■ What the task requires ■
Write out the whole listing, matching it exactly.

■ Data ■
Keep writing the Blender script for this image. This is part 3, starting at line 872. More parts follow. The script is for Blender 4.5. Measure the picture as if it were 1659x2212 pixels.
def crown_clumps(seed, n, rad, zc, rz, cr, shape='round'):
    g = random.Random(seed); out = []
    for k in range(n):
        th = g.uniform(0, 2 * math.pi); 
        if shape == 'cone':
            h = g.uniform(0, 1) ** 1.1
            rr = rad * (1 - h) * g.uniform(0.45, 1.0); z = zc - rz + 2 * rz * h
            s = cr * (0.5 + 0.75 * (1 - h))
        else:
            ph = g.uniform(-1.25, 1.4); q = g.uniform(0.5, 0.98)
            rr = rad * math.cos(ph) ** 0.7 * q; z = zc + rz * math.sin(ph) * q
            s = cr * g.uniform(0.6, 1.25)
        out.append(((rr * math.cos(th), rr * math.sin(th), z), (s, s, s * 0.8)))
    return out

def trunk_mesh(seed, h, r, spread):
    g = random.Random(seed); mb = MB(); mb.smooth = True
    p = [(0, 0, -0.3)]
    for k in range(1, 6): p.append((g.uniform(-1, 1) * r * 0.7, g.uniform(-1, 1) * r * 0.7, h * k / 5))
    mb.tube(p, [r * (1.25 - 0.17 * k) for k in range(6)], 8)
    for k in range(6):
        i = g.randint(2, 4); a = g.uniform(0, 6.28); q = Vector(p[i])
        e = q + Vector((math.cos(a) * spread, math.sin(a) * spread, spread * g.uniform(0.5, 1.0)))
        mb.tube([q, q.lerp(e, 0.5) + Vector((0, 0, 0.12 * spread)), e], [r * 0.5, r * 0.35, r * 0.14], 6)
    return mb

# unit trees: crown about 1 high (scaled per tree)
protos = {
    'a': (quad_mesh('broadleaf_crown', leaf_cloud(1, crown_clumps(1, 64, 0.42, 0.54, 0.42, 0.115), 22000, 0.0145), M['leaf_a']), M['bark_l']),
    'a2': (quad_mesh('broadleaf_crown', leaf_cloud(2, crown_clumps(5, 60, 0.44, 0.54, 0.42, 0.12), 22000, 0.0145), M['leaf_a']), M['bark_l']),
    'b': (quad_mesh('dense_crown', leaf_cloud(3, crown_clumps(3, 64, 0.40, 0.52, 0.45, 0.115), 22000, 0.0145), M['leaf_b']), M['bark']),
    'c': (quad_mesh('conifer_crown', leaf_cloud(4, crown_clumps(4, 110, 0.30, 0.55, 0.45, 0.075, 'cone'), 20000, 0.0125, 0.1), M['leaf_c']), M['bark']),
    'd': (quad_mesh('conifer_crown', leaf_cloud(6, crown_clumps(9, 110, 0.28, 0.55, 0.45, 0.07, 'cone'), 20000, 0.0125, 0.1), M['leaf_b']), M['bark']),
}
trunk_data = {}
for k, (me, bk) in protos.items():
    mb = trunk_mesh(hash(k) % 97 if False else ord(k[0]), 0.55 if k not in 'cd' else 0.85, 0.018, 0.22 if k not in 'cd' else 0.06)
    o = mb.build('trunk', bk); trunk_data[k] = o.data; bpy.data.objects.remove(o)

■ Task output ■
Keep writing the Blender script for this image. This is part 3, starting at line 872. More parts follow. The script is for Blender 4.5. Measure the picture as if it were 1659x2212 pixels.
def crown_clumps(seed, n, rad, zc, rz, cr, shape='round'):
    g = random.Random(seed); out = []
    for k in range(n):
        th = g.uniform(0, 2 * math.pi); 
        if shape == 'cone':
            h = g.uniform(0, 1) ** 1.1
            rr = rad * (1 - h) * g.uniform(0.45, 1.0); z = zc - rz + 2 * rz * h
            s = cr * (0.5 + 0.75 * (1 - h))
        else:
            ph = g.uniform(-1.25, 1.4); q = g.uniform(0.5, 0.98)
            rr = rad * math.cos(ph) ** 0.7 * q; z = zc + rz * math.sin(ph) * q
            s = cr * g.uniform(0.6, 1.25)
        out.append(((rr * math.cos(th), rr * math.sin(th), z), (s, s, s * 0.8)))
    return out

def trunk_mesh(seed, h, r, spread):
    g = random.Random(seed); mb = MB(); mb.smooth = True
    p = [(0, 0, -0.3)]
    for k in range(1, 6): p.append((g.uniform(-1, 1) * r * 0.7, g.uniform(-1, 1) * r * 0.7, h * k / 5))
    mb.tube(p, [r * (1.25 - 0.17 * k) for k in range(6)], 8)
    for k in range(6):
        i = g.randint(2, 4); a = g.uniform(0, 6.28); q = Vector(p[i])
        e = q + Vector((math.cos(a) * spread, math.sin(a) * spread, spread * g.uniform(0.5, 1.0)))
        mb.tube([q, q.lerp(e, 0.5) + Vector((0, 0, 0.12 * spread)), e], [r * 0.5, r * 0.35, r * 0.14], 6)
    return mb

# unit trees: crown about 1 high (scaled per tree)
protos = {
    'a': (quad_mesh('broadleaf_crown', leaf_cloud(1, crown_clumps(1, 64, 0.42, 0.54, 0.42, 0.115), 22000, 0.0145), M['leaf_a']), M['bark_l']),
    'a2': (quad_mesh('broadleaf_crown', leaf_cloud(2, crown_clumps(5, 60, 0.44, 0.54, 0.42, 0.12), 22000, 0.0145), M['leaf_a']), M['bark_l']),
    'b': (quad_mesh('dense_crown', leaf_cloud(3, crown_clumps(3, 64, 0.40, 0.52, 0.45, 0.115), 22000, 0.0145), M['leaf_b']), M['bark']),
    'c': (quad_mesh('conifer_crown', leaf_cloud(4, crown_clumps(4, 110, 0.30, 0.55, 0.45, 0.075, 'cone'), 20000, 0.0125, 0.1), M['leaf_c']), M['bark']),
    'd': (quad_mesh('conifer_crown', leaf_cloud(6, crown_clumps(9, 110, 0.28, 0.55, 0.45, 0.07, 'cone'), 20000, 0.0125, 0.1), M['leaf_b']), M['bark']),
}
trunk_data = {}
for k, (me, bk) in protos.items():
    mb = trunk_mesh(hash(k) % 97 if False else ord(k[0]), 0.55 if k not in 'cd' else 0.85, 0.018, 0.22 if k not in 'cd' else 0.06)
    o = mb.build('trunk', bk); trunk_data[k] = o.data; bpy.data.objects.remove(o)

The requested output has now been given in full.